Image Size 11.5" x 11.5"

Framed Size 15" x 15"

SOLD

RACHEL BRIDE ASHTON

Rachel was born in Dumfries, Scotland in 1976, and began her career as a painter in 1996 and has since exhibited extensively. She ran Northern Eye Gallery in Fife between 2002 and 2006, has been featured in numerous magazines and editorials and has work held in The Town Collection, Huntly; ConocoPhillips, Rubislaw House, Aberdeen and in private collections in the UK and the United States and now splits her time between her off-grid Croft in Aberdeenshire, and Dundee where she is currently studying Fine Art at Duncan of Jordanstone College of Art and Design.

Rachel’s recent accomplishments include a residency at Deveron Projects in Huntly, which culminated in her work being presented as a short film at the Tate Modern, London, as part of the Tate Exchange Program with Cornerstone Arts in May 2018, being invited to speak at a conference in Austria by the Salzburg International Summer Academy of Fine Arts at their Global Academy II, examples of transcultural exchange in August 2018, at The Royal Scottish Academy for the Edinburgh Arts Festival in August 2018 as one of a series of talks titled Art, Borders and Migration and for Aberdeen Art Gallery & Museums Lunchtime Talks in January 2019. She was also featured on Sky TVs ‘Portrait Artist of the Year’ in 2014.

 

‘I use painting, printing, poetry, music, video, sound and performance to consider damage and repair, both psychological, cultural and in the natural world. Human waste, environmentalism and holistic and sustainable living are also at the core of my work.

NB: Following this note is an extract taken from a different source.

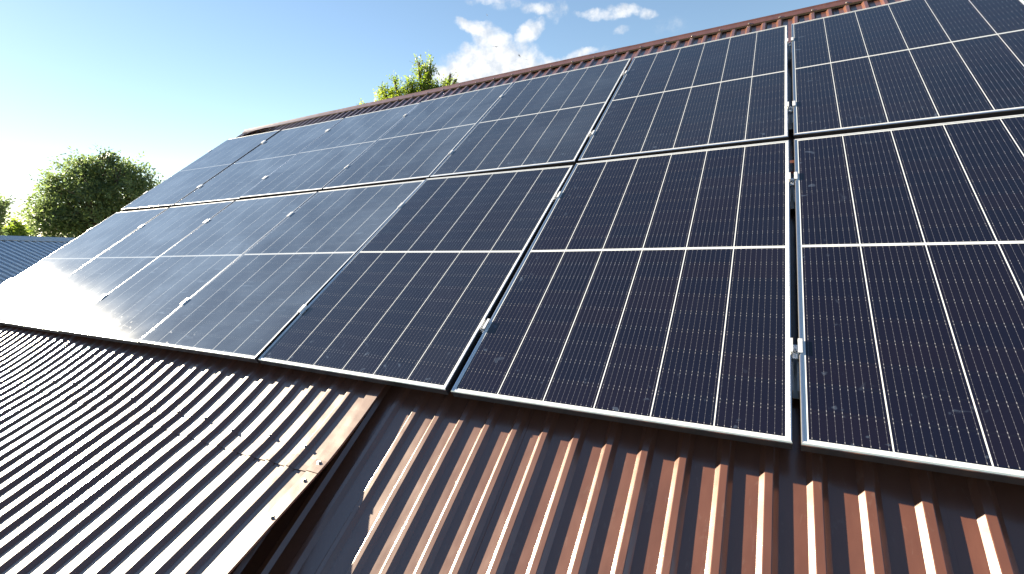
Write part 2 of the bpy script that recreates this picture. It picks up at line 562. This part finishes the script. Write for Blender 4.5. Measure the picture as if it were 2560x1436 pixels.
# walls
EY = (M @ Vector((0, -1.75, ZC - 0.05)))
b = MB()
y0, y1 = EY.y, 2 * RY - EY.y
zt = EY.z
wx0, wx1 = X0 + 0.2, X1 - 0.2
v = [(wx0, y0, GZ), (wx1, y0, GZ), (wx1, y1, GZ), (wx0, y1, GZ), (wx0, y0, zt), (wx1, y0, zt), (wx1, y1, zt), (wx0, y1, zt),
     (wx0, RY, RZ - 0.08), (wx1, RY, RZ - 0.08)]
f = [(0, 1, 5, 4), (2, 3, 7, 6), (3, 0, 4, 8, 7), (1, 2, 6, 9, 5)]
obj('wall', v, f, WALL, house, HW)

# screws -------------------------------------------------------
def screw_mesh():
    b = MB()
    b.tube([(0, 0, 0), (0, 0, 0.0015)], 0.0085, 10)
    b.tube([(0, 0, 0.0015), (0, 0, 0.0065)], 0.0055, 6)
    return b


sm = screw_mesh()
screw0 = None


def screw(x, y, z, parent):
    global screw0
    pm = Matrix.Translation((x, y, z))
    if parent is cap: pm = M @ pm
    if screw0 is None:
        screw0 = sm.build('screw', STEEL, parent, pm)
        return
    c = screw0.copy(); COL.objects.link(c)
    c.parent = parent; c.matrix_local = pm


for k in range(0, 22):
    x = -1.7115 + CW / 2 - 0.1165 * (2 * k) + (0.004 if k % 3 else -0.003)
    y = -0.325 + 0.012 * math.sin(k * 2.3)
    if k == 0: x = -1.7115 + CW / 2
    screw(x, y, zup(x, y) + 0.0002, up)
screw(-1.572, -0.372, zup(-1.572, -0.372) + 0.0005, up)
screw(-1.572, -0.45, zlow(-1.572, -0.45) + 0.0005, low)
screw(-1.566, -0.60, zlow(-1.566, -0.60) + 0.0005, low)
for k in range(-18, 3):
    x = -0.0935 + CW / 2 + PITCH * (2 * k)
    screw(x, 4.042, -0.0815, cap)

# ---------------------------------------------------------------- solar panels
PW, PH, PD = 1.134, 1.722, 0.035


def frame_mesh():
    # profile from the outside bottom over the top lip to the inner edge: (inset, z)
    pr = [(0.030, -PD), (0.0, -PD), (0.0, -0.0075), (0.0, -0.0030), (0.0028, -0.0002), (0.0035, 0.0), (0.0088, 0.0), (0.0095, -0.0006), (0.0098, -0.0028), (0.0098, -0.0085)]
    V, F, MI = [], [], []
    n = len(pr)
    for cx, cy in ((-1, -1), (1, -1), (1, 1), (-1, 1)):
        for (i, z) in pr:
            V.append((cx * (PW / 2 - (i if i > 0.02 else i * 0.62)), cy * (PH / 2 - i), z))
    for c in range(4):
        d = (c + 1) % 4
        for j in range(n - 1):
            F.append((c * n + j, d * n + j, d * n + j + 1, c * n + j + 1))
            MI.append((1 if j < (2 if c == 0 else 4) else 2 if (j < 4 or c in (1, 3)) else 0))
    return V, F, MI


def make_panel():
    root = empty('solar_panel', Matrix())
    V, F, MI = frame_mesh()
    obj('frame', V, F, ALU, root, mats=[ALU, SIDE_SHADE, LIP], midx=MI)
    w, h = PW / 2 - 0.0055, PH / 2 - 0.0085
    g = obj('glass', [(-w, -h, -0.0026), (w, -h, -0.0026), (w, h, -0.0026), (-w, h, -0.0026)], [(0, 1, 2, 3)], PANEL, root)
    obj('back_sheet', [(-w, -h, -0.0082), (w, -h, -0.0082), (w, h, -0.0082), (-w, h, -0.0082)], [(3, 2, 1, 0)], BACK, root)
    return root


PAN = [[0.00278, -0.0058, -0.00254, 1e-05, -0.0055], [0.00689, 0.00143, -0.00413, -0.0045, -0.00132], [0.01467, -0.00354, 0.00538, -0.0137, 0.00321], [0.009, -0.00401, 0.01171, -0.01744, 0.00241], [-0.00599, 0.00201, 0.00268, -0.00839, -0.01336], [-0.0081, 0.00555, -0.00526, 0.00283, 0.0023], [-0.00789, 0.00436, 0.00063, 0.00244, 0.00301], [0.00198, 0.00043, 0.00775, 0.01007, -0.01255], [0.00753, -0.00031, -0.0083, 0.00573, -0.00672], [0.01097, -0.00257, -0.00754, 0.00172, -0.00313], [0.00068, 0.00122, -0.00523, 0.00682, 0.00356], [-0.0123, 0.00096, -0.00413, 0.00786, -0.0005], [-0.01204, -0.00026, 0.00057, 0.00849, 0.00529], [-0.00817, 0.00052, 0.00842, 0.00584, 0.00504]]
ROWGAP, GAP = 0.0531, 0.02
DUST_HAZE = {(0, 0): .80, (0, 1): .85, (0, 2): .85, (0, 3): .58, (0, 4): .07, (0, 5): .02, (0, 6): .01,
        (1, 0): .8, (1, 1): .75, (1, 2): .7, (1, 3): .45, (1, 4): .24, (1, 5): .07, (1, 6): .04}
ORD = ['first', 'second', 'third', 'fourth', 'fifth', 'sixth', 'seventh']
EXTRA = {(0, 0): 'glaring with the sun, leftmost of the lower row', (0, 1): 'with brightest sun glare, second from left in the lower row',
         (0, 2): 'pale with reflected sky, third from the left in the lower row',
         (0, 3): 'hazy with wipe marks, fourth from the left in the lower row',
         (0, 4): 'dark with hand prints, fifth from the left in the lower row',
         (0, 5): 'dark and fully visible, second from the right in the lower row',
         (0, 6): 'cut by the photo edge, rightmost of the lower row',
         (1, 0): 'leftmost of the upper row, against the sky', (1, 1): 'second from the left in the upper row',
         (1, 2): 'third from the left in the upper row', (1, 3): 'fourth from the left in the upper row',
         (1, 4): 'fifth from the left in the upper row, below the ridge',
         (1, 5): 'second from the right in the upper row',
         (1, 6): 'right of the widest gap in the upper row, in the photo corner'}
proto = make_panel()
for i in range(14):
    r, c = divmod(i, 7)
    dx, dy, dz, a, bq = PAN[i]
    bx = (c - 6) * (PW + GAP) + PW / 2 + dx
    by = r * (PH + ROWGAP) + PH / 2 + dy
    X = Vector((1, 0, bq)).normalized(); Y = Vector((0, 1, a)); Z = X.cross(Y).normalized(); Y = Z.cross(X)
    RM = Matrix(((X.x, Y.x, Z.x, 0), (X.y, Y.y, Z.y, 0), (X.z, Y.z, Z.z, 0), (0, 0, 0, 1)))
    o = proto if i == 0 else copy_tree(proto)
    o.matrix_local = M @ Matrix.Translation((bx, by, dz)) @ RM
    tag(o, 'framed solar panel ' + EXTRA[(r, c)], 'solar panel', 'solar panels on the brown roof')
    for ch in o.children:
        ch.color = (DUST_HAZE[(r, c)], 0, 0, 1)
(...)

In my landscape paintings, I explore themes of solitude, escape, survival and childhood games of losing oneself in wild and free places and worlds. Focusing on the overlooked areas of the North East of Scotland and its flora, I play with the effects of light and expose its transcendental colours.
I am endlessly fascinated by the shapes and patterns that are created when the straight lines of farmland cut into fluid undulating surfaces, our continual attempts to manage and make order of the chaotic wilderness and the wild beauty that always creeps back in around the edges. I try to depict the terrifying loneliness of remote, abandoned and derelict buildings and natures swift reclamation of our marks on the land.’